With her credibility under a cloud, Ms. Bhutto naturally ruled out meeting Gen. Musharraf, who faces a fractured opposition and is now removable only by another coup, bloodless or otherwise. The newly-constituted Supreme Court has set aside the judgment of the deposed Chief Justice-led eight-member bench declaring the emergency illegal and unconstitutional. Pakistani streets are bereft of the kind of popular unrest that forced Iran's Reza Pehlavi or Philippines' Ferdinand Marcos to flee country and office, despite vocal protests by judges, lawyers and human rights activists. Public meetings have been banned on the pretext of terror attacks; Ms. Bhutto's phoney house arrest prior to the PPP's Rawalpindi meet on November 9, 2007 only underlines the American hand in her political destiny.

Not surprisingly, exiled leader Nawaz Sharif has refused to take her attempted leadership of the fledgling opposition movement seriously, asking her to renounce the dictator and work with him. This is a wise move as Pakistan's ruling party chief Shujaat Hussain has, despite ruling out pre-poll arrangements with the PPP, expressed willingness to meet Ms. Bhutto to discuss steps to "improve the political climate and ensure transition to full democracy."

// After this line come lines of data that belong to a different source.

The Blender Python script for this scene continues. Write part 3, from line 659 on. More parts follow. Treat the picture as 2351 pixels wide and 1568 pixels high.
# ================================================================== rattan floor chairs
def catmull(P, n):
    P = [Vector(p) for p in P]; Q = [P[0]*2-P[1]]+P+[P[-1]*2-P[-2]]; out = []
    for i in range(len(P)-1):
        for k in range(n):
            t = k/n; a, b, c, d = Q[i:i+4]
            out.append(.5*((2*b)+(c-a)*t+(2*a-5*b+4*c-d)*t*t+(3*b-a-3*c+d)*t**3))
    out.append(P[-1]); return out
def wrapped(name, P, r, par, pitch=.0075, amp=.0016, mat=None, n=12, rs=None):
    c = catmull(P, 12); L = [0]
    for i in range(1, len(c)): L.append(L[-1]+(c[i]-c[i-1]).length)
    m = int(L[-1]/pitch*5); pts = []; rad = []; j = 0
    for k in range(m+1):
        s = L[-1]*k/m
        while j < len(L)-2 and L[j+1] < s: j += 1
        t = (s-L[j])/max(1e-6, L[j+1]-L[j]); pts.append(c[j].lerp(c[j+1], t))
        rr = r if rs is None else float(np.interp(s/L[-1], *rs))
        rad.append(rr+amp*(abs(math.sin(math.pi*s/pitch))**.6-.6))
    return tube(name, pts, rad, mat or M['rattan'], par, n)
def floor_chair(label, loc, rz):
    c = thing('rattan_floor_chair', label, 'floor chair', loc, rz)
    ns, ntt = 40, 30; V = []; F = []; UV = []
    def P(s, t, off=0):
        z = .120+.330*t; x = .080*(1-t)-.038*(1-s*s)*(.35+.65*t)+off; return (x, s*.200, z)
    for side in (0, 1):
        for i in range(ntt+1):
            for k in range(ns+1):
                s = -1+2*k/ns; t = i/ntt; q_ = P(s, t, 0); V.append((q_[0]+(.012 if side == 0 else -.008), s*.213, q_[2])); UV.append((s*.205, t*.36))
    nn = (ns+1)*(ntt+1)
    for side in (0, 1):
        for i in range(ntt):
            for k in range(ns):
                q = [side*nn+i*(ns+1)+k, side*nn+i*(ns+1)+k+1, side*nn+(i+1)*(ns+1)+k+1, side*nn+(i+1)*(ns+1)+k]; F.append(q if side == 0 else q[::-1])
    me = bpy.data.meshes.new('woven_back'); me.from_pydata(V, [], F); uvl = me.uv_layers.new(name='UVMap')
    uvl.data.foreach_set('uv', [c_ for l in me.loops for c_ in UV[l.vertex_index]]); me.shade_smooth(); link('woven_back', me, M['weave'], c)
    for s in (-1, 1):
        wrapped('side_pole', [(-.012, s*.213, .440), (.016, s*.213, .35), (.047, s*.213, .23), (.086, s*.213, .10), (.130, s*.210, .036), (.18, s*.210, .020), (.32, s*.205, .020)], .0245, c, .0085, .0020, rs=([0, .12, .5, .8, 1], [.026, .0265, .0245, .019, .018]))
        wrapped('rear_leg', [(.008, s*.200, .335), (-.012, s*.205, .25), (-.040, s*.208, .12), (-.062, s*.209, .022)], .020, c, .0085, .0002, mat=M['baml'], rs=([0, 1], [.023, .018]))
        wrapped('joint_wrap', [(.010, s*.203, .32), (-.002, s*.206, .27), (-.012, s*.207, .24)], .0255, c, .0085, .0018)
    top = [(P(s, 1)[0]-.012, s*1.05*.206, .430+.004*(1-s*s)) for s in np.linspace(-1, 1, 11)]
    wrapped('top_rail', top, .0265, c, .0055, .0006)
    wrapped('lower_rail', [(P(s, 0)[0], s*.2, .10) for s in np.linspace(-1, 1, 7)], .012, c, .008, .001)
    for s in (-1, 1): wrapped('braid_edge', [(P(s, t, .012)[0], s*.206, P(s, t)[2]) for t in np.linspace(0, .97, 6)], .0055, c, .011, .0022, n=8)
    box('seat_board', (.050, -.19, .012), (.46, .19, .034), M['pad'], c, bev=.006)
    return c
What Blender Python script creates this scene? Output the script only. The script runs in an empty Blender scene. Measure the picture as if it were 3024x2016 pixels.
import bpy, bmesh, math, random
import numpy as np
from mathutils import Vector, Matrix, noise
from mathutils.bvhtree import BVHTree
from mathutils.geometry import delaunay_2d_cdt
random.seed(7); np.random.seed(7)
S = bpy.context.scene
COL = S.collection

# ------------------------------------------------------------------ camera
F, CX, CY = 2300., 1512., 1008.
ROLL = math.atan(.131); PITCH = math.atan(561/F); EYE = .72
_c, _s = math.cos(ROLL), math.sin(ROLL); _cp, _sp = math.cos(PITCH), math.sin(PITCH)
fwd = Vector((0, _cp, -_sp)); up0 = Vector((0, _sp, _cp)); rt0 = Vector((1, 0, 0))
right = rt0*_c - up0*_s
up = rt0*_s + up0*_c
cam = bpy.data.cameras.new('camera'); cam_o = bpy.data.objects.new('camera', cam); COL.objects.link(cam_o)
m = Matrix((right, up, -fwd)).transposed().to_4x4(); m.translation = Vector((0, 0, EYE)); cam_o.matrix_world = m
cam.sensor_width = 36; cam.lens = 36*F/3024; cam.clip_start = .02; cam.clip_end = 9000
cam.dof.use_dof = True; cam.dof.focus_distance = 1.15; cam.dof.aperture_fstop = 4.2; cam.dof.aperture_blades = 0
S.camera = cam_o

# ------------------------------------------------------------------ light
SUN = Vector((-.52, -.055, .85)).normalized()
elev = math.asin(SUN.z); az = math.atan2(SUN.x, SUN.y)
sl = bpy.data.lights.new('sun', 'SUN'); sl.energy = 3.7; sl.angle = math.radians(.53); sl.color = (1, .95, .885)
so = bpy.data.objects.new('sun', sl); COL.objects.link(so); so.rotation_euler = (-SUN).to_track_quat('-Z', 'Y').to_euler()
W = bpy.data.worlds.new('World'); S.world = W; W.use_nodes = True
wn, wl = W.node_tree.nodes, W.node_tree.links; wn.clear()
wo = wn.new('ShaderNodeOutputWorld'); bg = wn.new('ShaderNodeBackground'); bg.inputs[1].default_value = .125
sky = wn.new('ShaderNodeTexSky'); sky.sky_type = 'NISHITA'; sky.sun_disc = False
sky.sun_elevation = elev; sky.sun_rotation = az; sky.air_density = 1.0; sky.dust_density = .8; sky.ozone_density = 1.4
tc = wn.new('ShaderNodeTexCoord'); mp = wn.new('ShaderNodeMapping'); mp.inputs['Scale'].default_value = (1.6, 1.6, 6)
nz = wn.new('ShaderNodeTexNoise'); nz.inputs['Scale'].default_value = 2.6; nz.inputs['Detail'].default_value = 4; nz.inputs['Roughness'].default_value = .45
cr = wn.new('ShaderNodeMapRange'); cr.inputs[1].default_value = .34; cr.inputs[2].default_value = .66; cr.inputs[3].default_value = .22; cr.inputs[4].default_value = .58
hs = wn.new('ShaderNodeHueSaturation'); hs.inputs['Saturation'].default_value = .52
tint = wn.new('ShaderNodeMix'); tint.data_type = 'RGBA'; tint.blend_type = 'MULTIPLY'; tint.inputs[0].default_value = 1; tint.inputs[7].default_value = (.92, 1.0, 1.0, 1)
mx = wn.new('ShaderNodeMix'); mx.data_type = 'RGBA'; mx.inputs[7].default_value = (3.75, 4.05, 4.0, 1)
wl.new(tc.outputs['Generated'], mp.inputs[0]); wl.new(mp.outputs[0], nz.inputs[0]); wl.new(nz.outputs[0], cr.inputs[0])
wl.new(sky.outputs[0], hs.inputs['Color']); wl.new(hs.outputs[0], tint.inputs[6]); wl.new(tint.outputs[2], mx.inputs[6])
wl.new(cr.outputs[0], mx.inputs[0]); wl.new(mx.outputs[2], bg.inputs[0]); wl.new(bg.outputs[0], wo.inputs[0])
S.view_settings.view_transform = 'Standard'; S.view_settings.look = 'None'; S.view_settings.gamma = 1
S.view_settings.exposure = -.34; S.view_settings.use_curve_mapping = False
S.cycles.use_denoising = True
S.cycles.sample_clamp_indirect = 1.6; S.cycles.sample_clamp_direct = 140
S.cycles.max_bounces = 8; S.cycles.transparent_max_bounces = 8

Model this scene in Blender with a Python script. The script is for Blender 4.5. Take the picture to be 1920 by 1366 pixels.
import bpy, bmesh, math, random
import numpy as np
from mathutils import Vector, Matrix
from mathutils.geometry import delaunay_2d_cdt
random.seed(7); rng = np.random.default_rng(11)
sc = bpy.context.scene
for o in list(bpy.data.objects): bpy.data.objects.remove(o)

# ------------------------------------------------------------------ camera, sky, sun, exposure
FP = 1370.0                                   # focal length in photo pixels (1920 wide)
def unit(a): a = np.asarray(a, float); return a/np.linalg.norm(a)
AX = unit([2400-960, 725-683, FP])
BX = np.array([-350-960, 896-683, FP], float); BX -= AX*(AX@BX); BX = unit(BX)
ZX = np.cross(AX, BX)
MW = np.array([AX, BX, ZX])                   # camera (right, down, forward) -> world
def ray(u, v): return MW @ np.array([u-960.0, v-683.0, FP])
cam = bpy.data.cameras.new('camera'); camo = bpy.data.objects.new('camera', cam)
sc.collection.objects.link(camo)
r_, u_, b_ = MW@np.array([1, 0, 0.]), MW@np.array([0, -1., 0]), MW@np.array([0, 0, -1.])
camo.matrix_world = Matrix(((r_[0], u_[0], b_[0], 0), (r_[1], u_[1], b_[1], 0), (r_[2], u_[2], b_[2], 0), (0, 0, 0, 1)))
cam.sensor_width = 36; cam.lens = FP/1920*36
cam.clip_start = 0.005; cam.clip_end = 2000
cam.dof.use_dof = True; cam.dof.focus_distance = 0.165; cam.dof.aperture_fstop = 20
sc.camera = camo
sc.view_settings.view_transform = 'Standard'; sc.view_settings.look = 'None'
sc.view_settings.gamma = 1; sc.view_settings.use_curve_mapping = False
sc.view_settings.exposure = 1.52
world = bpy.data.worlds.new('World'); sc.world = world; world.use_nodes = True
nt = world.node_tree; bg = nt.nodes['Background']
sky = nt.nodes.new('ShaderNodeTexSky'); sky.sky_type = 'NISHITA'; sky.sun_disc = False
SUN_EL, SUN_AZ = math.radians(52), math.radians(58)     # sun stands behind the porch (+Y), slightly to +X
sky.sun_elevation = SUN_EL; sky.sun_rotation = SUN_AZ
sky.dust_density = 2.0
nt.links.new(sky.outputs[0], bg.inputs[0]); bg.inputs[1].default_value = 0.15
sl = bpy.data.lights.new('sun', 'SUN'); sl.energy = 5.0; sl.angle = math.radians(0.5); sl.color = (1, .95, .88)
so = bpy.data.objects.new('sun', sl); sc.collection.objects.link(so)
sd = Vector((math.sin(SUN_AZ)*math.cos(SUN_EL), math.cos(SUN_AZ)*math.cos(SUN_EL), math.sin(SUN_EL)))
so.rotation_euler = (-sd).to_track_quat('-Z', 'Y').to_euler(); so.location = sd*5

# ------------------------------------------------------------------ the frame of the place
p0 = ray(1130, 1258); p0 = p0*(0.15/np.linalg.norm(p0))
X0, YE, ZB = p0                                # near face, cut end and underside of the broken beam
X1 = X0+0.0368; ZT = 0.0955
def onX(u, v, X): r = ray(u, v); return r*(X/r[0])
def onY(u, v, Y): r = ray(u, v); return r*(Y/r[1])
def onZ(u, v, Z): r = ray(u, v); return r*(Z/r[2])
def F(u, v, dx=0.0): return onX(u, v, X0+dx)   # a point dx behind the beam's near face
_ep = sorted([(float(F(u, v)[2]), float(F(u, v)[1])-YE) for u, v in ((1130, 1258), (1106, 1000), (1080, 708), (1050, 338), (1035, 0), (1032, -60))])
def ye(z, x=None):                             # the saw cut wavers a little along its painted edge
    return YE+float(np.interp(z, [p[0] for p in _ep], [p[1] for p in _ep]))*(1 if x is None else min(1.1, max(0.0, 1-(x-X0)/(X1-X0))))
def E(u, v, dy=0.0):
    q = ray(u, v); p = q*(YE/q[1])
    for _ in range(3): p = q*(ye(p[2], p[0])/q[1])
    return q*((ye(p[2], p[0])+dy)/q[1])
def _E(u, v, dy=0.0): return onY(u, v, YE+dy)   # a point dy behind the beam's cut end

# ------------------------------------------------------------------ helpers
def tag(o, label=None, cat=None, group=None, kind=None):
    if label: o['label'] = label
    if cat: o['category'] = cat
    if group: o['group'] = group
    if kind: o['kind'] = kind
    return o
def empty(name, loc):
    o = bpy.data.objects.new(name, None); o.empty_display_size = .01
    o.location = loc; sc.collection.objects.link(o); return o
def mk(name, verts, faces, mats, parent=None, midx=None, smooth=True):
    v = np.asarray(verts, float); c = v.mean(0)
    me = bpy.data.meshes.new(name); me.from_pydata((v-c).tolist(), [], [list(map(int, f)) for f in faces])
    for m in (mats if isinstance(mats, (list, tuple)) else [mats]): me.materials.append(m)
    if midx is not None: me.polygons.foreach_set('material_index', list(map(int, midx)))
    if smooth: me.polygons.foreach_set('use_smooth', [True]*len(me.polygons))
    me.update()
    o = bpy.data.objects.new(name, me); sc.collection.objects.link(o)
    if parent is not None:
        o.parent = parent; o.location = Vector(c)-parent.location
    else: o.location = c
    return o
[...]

Such talk reinforces public wariness regarding a 'deal.' In response to Ms. Bhutto's plea for free and internationally monitored elections under a new election commission, Islamabad had the unique experience of American envoy Anne Patterson barging into the Commission office and demanding categorical assurances from Chief Election Commissioner, Justice (retd.) Qazi Farooq, that elections would be held as scheduled in January 2008 (now tentatively announced for February 2008).

This strong-arm but sterile gesture has not fooled world capitals that Washington still hopes to keep Gen. Musharraf in power. The Taliban has taken advantage of the turmoil to seize the town of Swat (ancient Udyana), and beleaguered US President George Bush dares not impose Myanmar-style sanctions to force Gen. Musharraf to shed his uniform. After all, sanctions in Yangon aim to bring a pro-West regime to power; harsh action against Islamabad would overthrow a friendly dictator. Double standards, in the circumstances, are par for the course. Still, given the lack of warmth towards UN envoy Ibrahim Gambari in Myanmar, Washington might like to transport him and the eager monks to the Afghan-Pak region, to struggle to regain the lost Buddhist paradise, surely a cause worth dying for (pardon the pun).

The European Union opposed the coup more vocally, but the old 'mother country' merely threatened suspension from the Commonwealth if Islamabad failed to quickly lift the emergency and hold elections in January. Though British High Commissioner Robert Brinkley met Gen. Musharraf, London refused to explain its continuing to prop up the dictator with an estimated £480 million, while lecturing him on the virtues of democracy. Sources suggest London will review aid only in concert with Washington, which means political considerations will transcend moral pretences.

In an astonishing move, British Foreign Secretary David Miliband appealed to UK Pakistanis (British citizens of Pakistani origin, and even residents from Pakistan) to use their native connections to exert pressure on Gen. Musharraf to return his country to constitutional democracy. While exposing the limits of direct official diplomacy with 'rouge' regimes, this direct diplomacy validates the reservations writers like I have long held about Diaspora populations.

It is an open secret that imperial nations like Britain and America have encouraged political and other elites from countries in which they have a strategic interest to live on their soil, offering political havens, economic prosperity, international recognition and even citizenship, in return for absolute loyalty. In previous articles, I have alluded to America's use of Indonesian Diaspora to split the country and create oil-rich East Timor. The Cuban Diaspora clogs Miami streets at the first whistle; recently, Myanmarese Diaspora showed its numbers in UK and US. America's Hindu-baiting Indian-origin leftist Diaspora is well-known, hence new formations of supposedly pro-Hindu Americans are being promoted to 'objectively analyze' Hindu dharma and tell Indian Hindus how to straighten their act, i.e., mould their faith, culture and economy to the wishes of the dollar-euro economies.

Pakistan's UK Diaspora, which has renounced its Pakistani citizenship and has no locus standi in that country's affairs, looked incongruous screeching in distant London at the throttling of democracy in a nation born of blood and genocide (of Hindus). Pakistan Human Rights Commission chief Asma Jahangir's appeal to the West to end support to "the unstable dictator" is ironical as that country owes its origin to the obdurate Mohammad Ali Jinnah and the horrendous civil strife he unleashed on the streets of Kolkata.